The Walk of Shame

Ah students, look at you, all sweet, look at you tripping home on the walk of shame. Well, let me tell you, you have NO IDEA about what the walk of shame truly is and you will not until you become a parent (NB if you choose not to have children, this is probably as bad as it will get for you).
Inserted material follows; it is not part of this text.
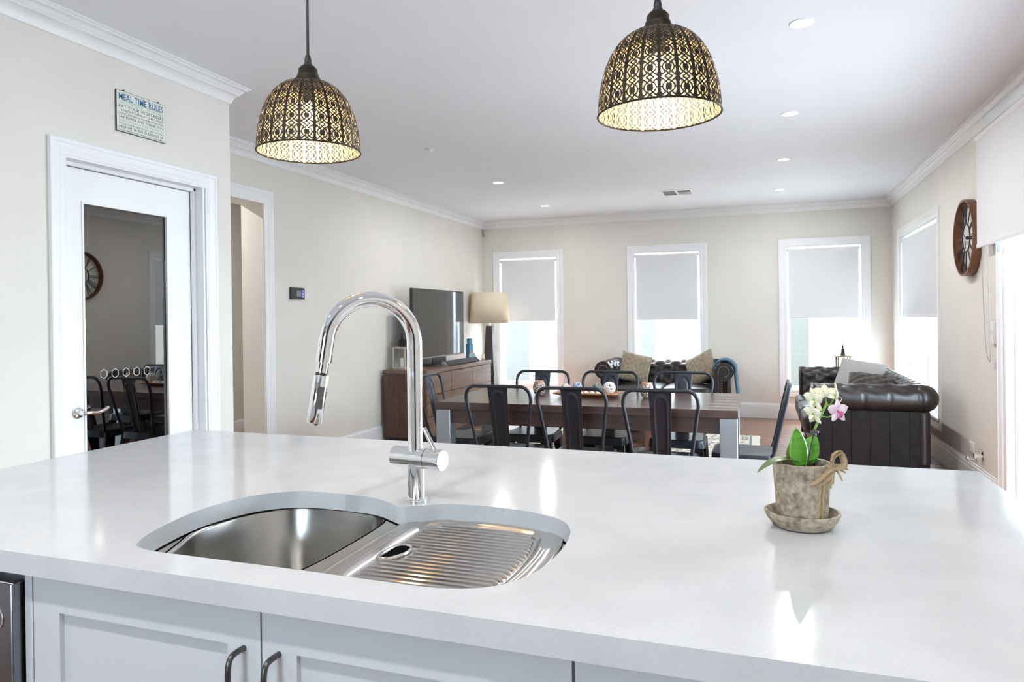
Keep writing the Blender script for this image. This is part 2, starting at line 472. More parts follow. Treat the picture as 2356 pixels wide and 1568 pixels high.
# ---- architraves: picture frame sweep on a wall plane
APROF = [(0, 0), (0, .019), (.004, .021), (.020, .021), (.024, .018), (.030, .018), (.046, .014), (.058, .009), (.064, .011), (.080, .011), (.084, .008), (.0935, .008), (.0935, 0)]
def architrave(rect, to3, closed=True, prof=APROF, width=None):
    """rect = (a0,a1,z0,z1) outer; to3(a,z,d)->xyz, d = distance into room"""
    a0, a1, z0, z1 = rect; n = len(prof); rings = []
    sc = 1. if width is None else width / .0935
    for w, d in prof:
        w *= sc
        if closed: pts = [(a0 + w, z0 + w), (a0 + w, z1 - w), (a1 - w, z1 - w), (a1 - w, z0 + w)]
        else: pts = [(a0 + w, z0), (a0 + w, z1 - w), (a1 - w, z1 - w), (a1 - w, z0)]
        rings.append([to3(a, z, d) for a, z in pts])
    mb = MB(); vs = [rings[j][i] for i in range(4) for j in range(n)]; fs = []
    for i in range(4 if closed else 3):
        i2 = (i + 1) % 4
        for j in range(n): fs.append((i * n + j, i * n + (j + 1) % n, i2 * n + (j + 1) % n, i2 * n + j))
    if not closed: fs.append(tuple(range(n))); fs.append(tuple(3 * n + j for j in range(n)))
    return mb.add(vs, fs)
def back3(a, z, d): return (a, YB - d, z)
def right3(a, z, d): return (XR - d, a, z)
def pantry3(a, z, d): return (XD + d, a, z)
def left3(a, z, d): return (XL + d, a, z)

def frame_boxes(mb, to3, a0, a1, z0, z1, w, d0, d1):
    for p in ((a0, a0 + w, z0, z1), (a1 - w, a1, z0, z1), (a0 + w, a1 - w, z0, z0 + w), (a0 + w, a1 - w, z1 - w, z1)):
        c0 = to3(p[0], p[2], d0); c1 = to3(p[1], p[3], d1)
        mb.box(c0[0], c1[0], c0[1], c1[1], c0[2], c1[2])
    return mb
def window(idx, rect, to3, label, cols=1):
    a0, a1, z0, z1 = rect
    base = to3((a0 + a1) / 2, z0, 0)
    r = sroot('window_%d' % idx, label, base)
    architrave(rect, to3).build('architrave', TRIM, r, True, angle=25)
    i0, i1, j0, j1 = a0 + AW, a1 - AW, z0 + AW, z1 - AW
    mb = MB(); frame_boxes(mb, to3, i0 - .002, i1 + .002, j0 - .002, j1 + .002, .008, 0.002, -.135); mb.build('reveal', TRIM, r, True, smooth=False)
    mb = MB(); frame_boxes(mb, to3, i0 + .006, i1 - .006, j0 + .006, j1 - .006, .034, -.085, -.13); mb.build('sash', TRIM, r, True, bevel=.002)
    n = cols
    for c in range(n):
        b0 = i0 + .04 + (i1 - i0 - .08) * c / n; b1 = i0 + .04 + (i1 - i0 - .08) * (c + 1) / n
        if c: 
            mb = MB(); p = to3(b0 - .02, j0 + .04, -.09); q = to3(b0 + .02, j1 - .04, -.125); mb.box(p[0], q[0], p[1], q[1], p[2], q[2]); mb.build('mullion', TRIM, r, True, bevel=.002)
        mb = MB(); p = to3(b0, j0 + .04, -.106); q = to3(b1, j1 - .04, -.110); mb.box(p[0], q[0], p[1], q[1], p[2], q[2]); mb.build('pane', WINDOWG, r, True, smooth=False)
    return r
wl = ['white framed window beside the floor lamp', 'white framed window behind the two seater sofa', 'white framed window in the corner behind the lantern']
for i, (a, b) in enumerate(WIN_X):
    window(i + 1, (a, b, WZ0, WZ1), back3, wl[i])
window(4, (W4[0], W4[1], WZ0, WZ1), right3, 'white framed wide window on the clock wall', 2)

# sliding door (window_5)
r = sroot('door_2', 'white framed glass sliding door', (XR, SL[1], 0))
arch_sl = architrave((SL[0] - .07, SL[1] + .07, 0, 2.35), right3, False, width=.07); arch_sl.build('architrave', TRIM, r, True, angle=25)
mb = MB(); frame_boxes(mb, right3, SL[0], SL[1], -.0, 2.28, .045, 0, -.148); mb.build('frame', TRIM, r, True, bevel=.003)
for k, (a, b, d) in enumerate([(4.16, 5.455, -.05), (2.795, 4.22, -.095)]):
    mb = MB(); frame_boxes(mb, right3, a, b, .045, 2.235, .055, d, d - .04); sf = mb.build('sash', TRIM, r, True, bevel=.003)
    mb = MB(); p = right3(a + .05, .1, d - .018); q = right3(b - .05, 2.18, d - .024); mb.box(p[0], q[0], p[1], q[1], p[2], q[2]); mb.build('pane', WINDOWG, r, True, smooth=False)
# made-up kitchen window behind the viewer, added to let daylight in
def behind3(a, z, d): return (a, YN + d, z)
r = sroot('window_6', 'kitchen window behind the viewer', (-.8, YN, .95))
mb = MB(); frame_boxes(mb, behind3, -1.4, -.2, 1.15, 1.95, .05, 0, -.1); mb.build('sash', TRIM, r, True)
mb = MB(); mb.box(-1.36, -.24, YN - .06, YN - .055, 1.19, 1.91); mb.build('pane', WINDOWG, r, True, smooth=False)

# ---- hall opening trim
r = sroot('trim_2', 'white moulded casing around the hallway opening', (XL, HALL[1], 0))
architrave((HALL[0] - .115, HALL[1] + .115, 0, HALL[2] + .105), left3, False, width=.105).build('architrave', TRIM, r, True, angle=25)
# ---- hall door far away in the hallway
r = sroot('door_3', 'blue grey door in the hallway', (-5.6, 6.0, 0))
mb = MB(); mb.box(-5.615, -5.58, 5.35, 6.35, 0, 2.05); mb.build('leaf', mat('hall_door', (.30, .37, .45), .5, var=.05), r, True, bevel=.003)
mb = MB(); frame_boxes(mb, lambda a, z, d: (-5.62 + d, a, z), 5.28, 6.42, -.1, 2.12, .07, 0, .05); mb.build('architrave', TRIM, r, True)

# ---- pantry door
r = sroot('door_1', 'white pantry door with dark glass panel and hexagon stickers', (XD, 2.8, 0))
architrave((PD[0] - .077, PD[1] + .09, 0, PD[2] + .07), pantry3, False, width=.082).build('architrave', TRIM, r, True, angle=25)
mb = MB()
mb.box(XD - .12, XD + .004, PD[0] - .002, PD[0] + .012, 0, PD[2] + .002); mb.box(XD - .12, XD + .004, PD[1] - .012, PD[1] + .002, 0, PD[2] + .002); mb.box(XD - .12, XD + .004, PD[0], PD[1], PD[2] - .012, PD[2] + .002)
mb.build('jamb', TRIM, r, True, smooth=False)
mb = MB()
mb.box(XD - .07, XD - .045, PD[1] - .028, PD[1] - .012, 0, PD[2] - .012); mb.box(XD - .07, XD - .045, PD[0] + .012, PD[1] - .012, PD[2] - .03, PD[2] - .012)
mb.build('stop', TRIM, r, True, bevel=.002)
LX = XD - .072      # leaf face
gy0, gy1, gz0, gz1 = 2.512, 3.030, .12, 1.888
ly0, ly1, lz1 = PD[0] + .013, PD[1] - .03, PD[2] - .032
mb = MB()
for a, b, z0, z1 in ((ly0, gy0, .005, lz1), (gy1, ly1, .005, lz1), (gy0, gy1, gz1, lz1), (gy0, gy1, .005, gz0)):
    mb.box(LX - .038, LX, a, b, z0, z1)
leaf = mb.build('leaf', DOORW, r, True, smooth=False)
mb = MB(); frame_boxes(mb, lambda a, z, d: (LX + d, a, z), gy0 - .004, gy1 + .004, gz0 - .004, gz1 + .004, .012, .004, -.012); mb.build('glazing_bead', DOORW, r, True, bevel=.002)
mb = MB(); mb.box(LX - .020, LX - .014, gy0, gy1, gz0, gz1); pane = mb.build('pane', PANTRYG, r, True, smooth=False)
pane['label'] = 'dark reflective glass panel'
for k in range(5):
    cy = 2.630 + k * .0655; cz = 1.064 - k * .0008
    mb = MB(); pts = [(LX - .0125, cy + .021 * math.sin(a * PI / 3), cz + .023 * math.cos(a * PI / 3)) for a in range(6)]
    mb.tube(pts, .0015, 6, closed=True); mb.build('hexagon_sticker', emis('frost', (.8, .8, .8), .0) if False else mat('frosted_sticker', (.85, .86, .85), .6), pane, True)
mb = MB()
hy, hz = 2.475, .893
mb.lathe([(.027, 0), (.027, .006), (.022, .011), (.012, .012), (.011, .045)], 24, (LX, hy, hz), (1, 0, 0))
mb.tube(cr_spline([(LX + .045, hy - .004, hz), (LX + .052, hy + .02, hz + .001), (LX + .052, hy + .06, hz - .004), (LX + .050, hy + .10, hz + .004), (LX + .046, hy + .125, hz + .014)], 6, False), [.010, .010, .010, .010, .010, .0095] + [.009] * 40 if False else .009, 10)
mb.build('lever_handle', CHROME, r, True)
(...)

No. The true walk of shame happens in the playground. Generally at pick up rather than drop off, when the teacher comes out and beckons you over with ‘Can I just have a word?’
‘Oh fuck’ you think to yourself ‘here we go again.’
I have lost count of the times I have now done the walk of shame. Across you traipse to the teacher, feeling as though every eye is upon you, as though Uncle Sam (one for the Americans among us) is pointing at you so that EVERYBODY knows ‘YOU! YOU’RE A SHITE PARENT AND YOUR CHILD IS THE DEVIL.’
uncle sam.jpg

I have been called in because my children have walloped, bitten and pinched other classmates, and most recently touched somebody else’s willy. I was sat down, very seriously and told about him touching another child’s willy. To give you some context, they were getting changed after PE and there were a few of them being daft, he hadn’t backed anybody into a dark cupboard or anything. I’m not being funny, but he didn’t do this because he’s a sexual deviant; he’s a child and he thinks willies are fucking hilarious, which, let’s face it, they are. Can you take a penis seriously? I cannot. Willies look like Captain Barbosa from Pirates of the Caribbean.
barbosa
Do you know what I mean though? They sort of stare at you through their one eye. ‘Ahoy matey, be ye wantin’ to climb the mast?’
‘No. Fuck off. I want to go to sleep. And stop prodding me in the back.’ Obviously, I would like to state that what i’ve just been talking about there are grown up willies before that gets misconstrued.

But seriously, willy waggling aside, kids are kids, they do this kind of daft stuff. Obviously if they’re repeatedly going after somebody, it needs dealing with but generally, they do stupid things, things that make you go ‘WHHHHHY?! I’M DOING EVERYTHING THE PARENTING BOOKS ARE TELLING ME TO! WHHHHHY ARE YOU SHOWING ME UP?!’ You will despair because you are doing your absolute bloody best to teach your child right from wrong; that going round biffing people is not the done thing; that your private parts are private; that you don’t say mean things to people. You are trying your absolute hardest but sometimes that isn’t always reflected in the way your child behaves. It is exhausting and sometimes soul destroying. I work so hard to try and help my children to become good people, I think the majority do.

The best thing that you can do as the parent of the one who is being a gobshite, is to message the parent of the injured party and say ‘Oh my God, i’m so sorry my child was such a pestilential poop, I am completely mortified (you will be, if you have anything about you).’
Generally, if they’re a good sort, they will message back and say ‘Don’t worry, mine can equally be an unbalanced young boll weever. Have yourself a glass of wine, you’re not alone in the whole child wanting to embarrass the SHIT OUT OF THEIR PARENT club.’ If they’re not a good sort and they don’t message, just sit back and think to yourself ‘I can’t fucking WAIT to watch them go through the teenage years.’ Because nobody is immune from their child giving them some grief at some stage.